An engine is largely complex (especially in the temporal sense) and highly specific in its operation, and since it exists to provide a runtime environment, it also dictates all the rules of that environment. For this reason, there's no better way to test the engine than to see if it adequately supports the game specifications intended to run within its environment. The engine is the scaffold; the tests are the games or simulations that run therein. And more cases = better coverage.

In the very first place then, to know whether your engine meets your standards, you must know what those standards are. Until then, the question "is it good enough" cannot be answered definitively.

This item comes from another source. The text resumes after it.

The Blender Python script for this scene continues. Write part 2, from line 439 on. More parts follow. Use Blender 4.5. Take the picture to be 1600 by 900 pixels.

Recall the idea of why we cannot use traditional testing to test gameplay - again, in the gameplay arena our logic is rather fuzzy so we do not have (thankfully) a pre-specified set of requirements that makes a game "enjoyable" vs. "not enjoyable". The less fuzzy, the more testable.

Re traditional testing, this tends to be used for well-encapsulated, low-level, easily judgeable features like, "did this texture load correctly" or "when rendering, does this font display at the specified height" as well as things like "can we maintain N frames per second over one hour". (Visual aspects, like font display, may require tests to do things like take screenshots of the framebuffer and take measurements from there, but that's a whole other can of worms.)

And you're right, the typical way to test runtime modules would be to have a separate script that runs these perhaps triggered only on certain types of builds or only when you explicitly execute it.